▶ [Given task] Output all lines exactly.

▶ [Information supplied]
◆ ◆ ◆

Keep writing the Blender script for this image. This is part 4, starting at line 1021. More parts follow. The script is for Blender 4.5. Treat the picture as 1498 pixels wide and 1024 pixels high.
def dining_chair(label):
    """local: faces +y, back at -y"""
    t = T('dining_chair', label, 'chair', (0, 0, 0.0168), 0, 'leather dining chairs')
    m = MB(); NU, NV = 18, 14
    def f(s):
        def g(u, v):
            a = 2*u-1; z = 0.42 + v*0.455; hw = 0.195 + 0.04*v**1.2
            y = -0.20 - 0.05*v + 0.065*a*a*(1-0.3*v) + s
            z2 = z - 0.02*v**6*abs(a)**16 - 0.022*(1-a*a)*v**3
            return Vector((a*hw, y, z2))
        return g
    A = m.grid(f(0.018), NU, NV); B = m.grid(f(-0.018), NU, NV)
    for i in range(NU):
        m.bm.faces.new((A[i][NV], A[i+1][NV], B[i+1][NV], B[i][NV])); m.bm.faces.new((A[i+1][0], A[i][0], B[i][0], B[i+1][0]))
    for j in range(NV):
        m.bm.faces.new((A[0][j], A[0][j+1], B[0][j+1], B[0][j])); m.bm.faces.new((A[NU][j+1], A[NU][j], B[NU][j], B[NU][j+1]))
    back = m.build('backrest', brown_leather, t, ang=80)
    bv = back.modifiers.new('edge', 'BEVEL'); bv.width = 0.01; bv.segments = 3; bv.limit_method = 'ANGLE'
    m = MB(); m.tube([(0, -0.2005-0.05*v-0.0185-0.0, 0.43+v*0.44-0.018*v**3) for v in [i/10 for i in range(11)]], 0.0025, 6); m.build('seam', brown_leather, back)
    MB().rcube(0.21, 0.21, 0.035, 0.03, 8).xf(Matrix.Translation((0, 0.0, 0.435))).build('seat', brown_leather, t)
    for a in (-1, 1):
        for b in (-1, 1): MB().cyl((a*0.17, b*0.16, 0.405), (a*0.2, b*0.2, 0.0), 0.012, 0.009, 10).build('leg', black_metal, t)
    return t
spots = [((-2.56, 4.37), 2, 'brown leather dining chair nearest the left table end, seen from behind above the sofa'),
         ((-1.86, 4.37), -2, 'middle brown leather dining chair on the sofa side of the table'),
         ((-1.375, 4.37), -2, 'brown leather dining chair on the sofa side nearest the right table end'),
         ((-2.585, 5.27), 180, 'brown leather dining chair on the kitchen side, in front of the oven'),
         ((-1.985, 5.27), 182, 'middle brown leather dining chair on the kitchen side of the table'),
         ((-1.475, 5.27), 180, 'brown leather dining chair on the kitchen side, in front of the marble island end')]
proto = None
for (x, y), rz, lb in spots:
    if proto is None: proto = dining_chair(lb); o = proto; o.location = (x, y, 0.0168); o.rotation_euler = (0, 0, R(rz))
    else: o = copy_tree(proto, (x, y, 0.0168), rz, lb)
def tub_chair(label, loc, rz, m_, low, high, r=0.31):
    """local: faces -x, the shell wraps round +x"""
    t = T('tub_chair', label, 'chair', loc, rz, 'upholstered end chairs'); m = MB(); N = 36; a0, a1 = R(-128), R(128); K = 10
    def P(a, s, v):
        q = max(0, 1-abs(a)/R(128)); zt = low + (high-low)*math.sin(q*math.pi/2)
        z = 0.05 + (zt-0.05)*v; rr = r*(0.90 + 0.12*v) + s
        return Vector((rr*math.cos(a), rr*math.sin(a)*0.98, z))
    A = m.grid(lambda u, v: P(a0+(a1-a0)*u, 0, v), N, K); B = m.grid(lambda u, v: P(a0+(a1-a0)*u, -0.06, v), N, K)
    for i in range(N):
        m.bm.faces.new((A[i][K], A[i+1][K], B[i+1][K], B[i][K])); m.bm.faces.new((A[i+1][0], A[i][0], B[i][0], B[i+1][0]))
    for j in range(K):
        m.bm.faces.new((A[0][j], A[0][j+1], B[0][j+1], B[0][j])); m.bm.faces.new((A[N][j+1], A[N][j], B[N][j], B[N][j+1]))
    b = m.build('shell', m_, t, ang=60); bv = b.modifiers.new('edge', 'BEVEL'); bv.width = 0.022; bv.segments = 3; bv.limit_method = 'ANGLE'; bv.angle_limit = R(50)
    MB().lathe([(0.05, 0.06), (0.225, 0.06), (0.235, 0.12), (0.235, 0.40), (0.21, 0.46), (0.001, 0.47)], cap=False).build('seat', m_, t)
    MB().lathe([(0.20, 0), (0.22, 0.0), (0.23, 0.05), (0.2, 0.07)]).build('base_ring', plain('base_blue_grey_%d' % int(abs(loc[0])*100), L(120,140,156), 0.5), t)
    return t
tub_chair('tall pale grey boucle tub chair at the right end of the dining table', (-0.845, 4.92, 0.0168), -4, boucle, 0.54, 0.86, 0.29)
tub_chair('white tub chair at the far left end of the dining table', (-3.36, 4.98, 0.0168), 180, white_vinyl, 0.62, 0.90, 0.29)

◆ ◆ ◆

▶ [Task solution]
Keep writing the Blender script for this image. This is part 4, starting at line 1021. More parts follow. The script is for Blender 4.5. Treat the picture as 1498 pixels wide and 1024 pixels high.
def dining_chair(label):
    """local: faces +y, back at -y"""
    t = T('dining_chair', label, 'chair', (0, 0, 0.0168), 0, 'leather dining chairs')
    m = MB(); NU, NV = 18, 14
    def f(s):
        def g(u, v):
            a = 2*u-1; z = 0.42 + v*0.455; hw = 0.195 + 0.04*v**1.2
            y = -0.20 - 0.05*v + 0.065*a*a*(1-0.3*v) + s
            z2 = z - 0.02*v**6*abs(a)**16 - 0.022*(1-a*a)*v**3
            return Vector((a*hw, y, z2))
        return g
    A = m.grid(f(0.018), NU, NV); B = m.grid(f(-0.018), NU, NV)
    for i in range(NU):
        m.bm.faces.new((A[i][NV], A[i+1][NV], B[i+1][NV], B[i][NV])); m.bm.faces.new((A[i+1][0], A[i][0], B[i][0], B[i+1][0]))
    for j in range(NV):
        m.bm.faces.new((A[0][j], A[0][j+1], B[0][j+1], B[0][j])); m.bm.faces.new((A[NU][j+1], A[NU][j], B[NU][j], B[NU][j+1]))
    back = m.build('backrest', brown_leather, t, ang=80)
    bv = back.modifiers.new('edge', 'BEVEL'); bv.width = 0.01; bv.segments = 3; bv.limit_method = 'ANGLE'
    m = MB(); m.tube([(0, -0.2005-0.05*v-0.0185-0.0, 0.43+v*0.44-0.018*v**3) for v in [i/10 for i in range(11)]], 0.0025, 6); m.build('seam', brown_leather, back)
    MB().rcube(0.21, 0.21, 0.035, 0.03, 8).xf(Matrix.Translation((0, 0.0, 0.435))).build('seat', brown_leather, t)
    for a in (-1, 1):
        for b in (-1, 1): MB().cyl((a*0.17, b*0.16, 0.405), (a*0.2, b*0.2, 0.0), 0.012, 0.009, 10).build('leg', black_metal, t)
    return t
spots = [((-2.56, 4.37), 2, 'brown leather dining chair nearest the left table end, seen from behind above the sofa'),
         ((-1.86, 4.37), -2, 'middle brown leather dining chair on the sofa side of the table'),
         ((-1.375, 4.37), -2, 'brown leather dining chair on the sofa side nearest the right table end'),
         ((-2.585, 5.27), 180, 'brown leather dining chair on the kitchen side, in front of the oven'),
         ((-1.985, 5.27), 182, 'middle brown leather dining chair on the kitchen side of the table'),
         ((-1.475, 5.27), 180, 'brown leather dining chair on the kitchen side, in front of the marble island end')]
proto = None
for (x, y), rz, lb in spots:
    if proto is None: proto = dining_chair(lb); o = proto; o.location = (x, y, 0.0168); o.rotation_euler = (0, 0, R(rz))
    else: o = copy_tree(proto, (x, y, 0.0168), rz, lb)
def tub_chair(label, loc, rz, m_, low, high, r=0.31):
    """local: faces -x, the shell wraps round +x"""
    t = T('tub_chair', label, 'chair', loc, rz, 'upholstered end chairs'); m = MB(); N = 36; a0, a1 = R(-128), R(128); K = 10
    def P(a, s, v):
        q = max(0, 1-abs(a)/R(128)); zt = low + (high-low)*math.sin(q*math.pi/2)
        z = 0.05 + (zt-0.05)*v; rr = r*(0.90 + 0.12*v) + s
        return Vector((rr*math.cos(a), rr*math.sin(a)*0.98, z))
    A = m.grid(lambda u, v: P(a0+(a1-a0)*u, 0, v), N, K); B = m.grid(lambda u, v: P(a0+(a1-a0)*u, -0.06, v), N, K)
    for i in range(N):
        m.bm.faces.new((A[i][K], A[i+1][K], B[i+1][K], B[i][K])); m.bm.faces.new((A[i+1][0], A[i][0], B[i][0], B[i+1][0]))
    for j in range(K):
        m.bm.faces.new((A[0][j], A[0][j+1], B[0][j+1], B[0][j])); m.bm.faces.new((A[N][j+1], A[N][j], B[N][j], B[N][j+1]))
    b = m.build('shell', m_, t, ang=60); bv = b.modifiers.new('edge', 'BEVEL'); bv.width = 0.022; bv.segments = 3; bv.limit_method = 'ANGLE'; bv.angle_limit = R(50)
    MB().lathe([(0.05, 0.06), (0.225, 0.06), (0.235, 0.12), (0.235, 0.40), (0.21, 0.46), (0.001, 0.47)], cap=False).build('seat', m_, t)
    MB().lathe([(0.20, 0), (0.22, 0.0), (0.23, 0.05), (0.2, 0.07)]).build('base_ring', plain('base_blue_grey_%d' % int(abs(loc[0])*100), L(120,140,156), 0.5), t)
    return t
tub_chair('tall pale grey boucle tub chair at the right end of the dining table', (-0.845, 4.92, 0.0168), -4, boucle, 0.54, 0.86, 0.29)
tub_chair('white tub chair at the far left end of the dining table', (-3.36, 4.98, 0.0168), 180, white_vinyl, 0.62, 0.90, 0.29)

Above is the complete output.